After many years with only a small undergraduate group, the department now has a lively and growing group of majors. In 2000 the USC College initiated a policy at the graduate level that emphasizes the Ph. D. Masters degree programs were de-emphasized, and phased out in Geography. Since its graduate program inception in 1991, USC Geography awarded fourteen MA and ten MS degrees.  The first MA was awarded to Gregg Wassmansdorf in 1994 and the last To Django Sibley in 2002; the first MS to Jereme Venditti in 1997 and the last ones to Christine Lam and to Isaiah Mack in 2003. By early 2006, the department had awarded twenty Ph. D. degrees, with six more scheduled to finished during 2006. In one of the saddest times in departmental history, Ph. D. candidate Jim McDermott passed away 2004. The department honored his memory by awarding him the PhD degree posthumously.

Graduates of the department have gone on to excel in a variety positions. More than a dozen Ph. D. graduates hold academic positions in universities in North America and elsewhere in the world. Others hold important positions in the private and government sectors. Some Bachelors and Masters graduates have gone on to Ph.

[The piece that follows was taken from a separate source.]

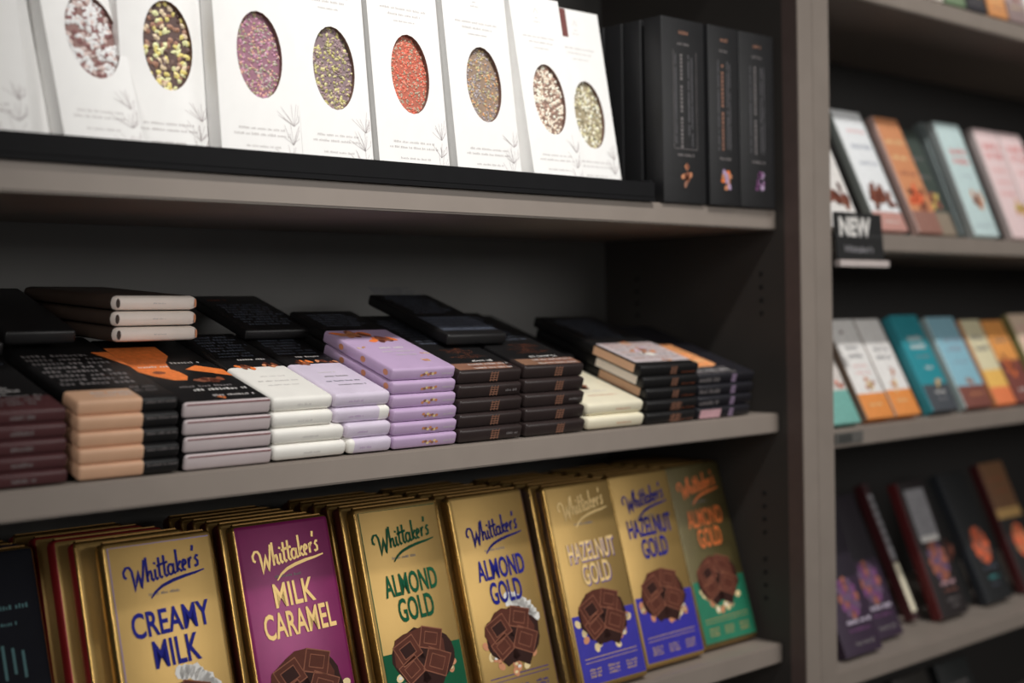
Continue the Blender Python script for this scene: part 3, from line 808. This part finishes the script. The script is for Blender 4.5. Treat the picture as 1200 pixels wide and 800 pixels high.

D. work at other universities; numerous others are employed by a variety of public and private agencies.

As of the Spring of 2006 the Geography faculty consisted of: Professors Dear, Wilson, and Wolch; Associate Professors Cartier, Gilmore, and Pulido; and Assistant Professors McKenzie [and Professor Emeritus Roseman]. This small, highly productive, faculty will expand with the addition of Manual Pastor and the promise of one or more new faculty members with GIS-related expertise. Following a long history as a department that served USC primarily in an undergraduate service role, USC Geography in the last two decades has excelled in research, graduate and undergraduate education, and service. Through the work of its faculty and graduates, the department is now nationally and internationally recognized for the high quality of its work.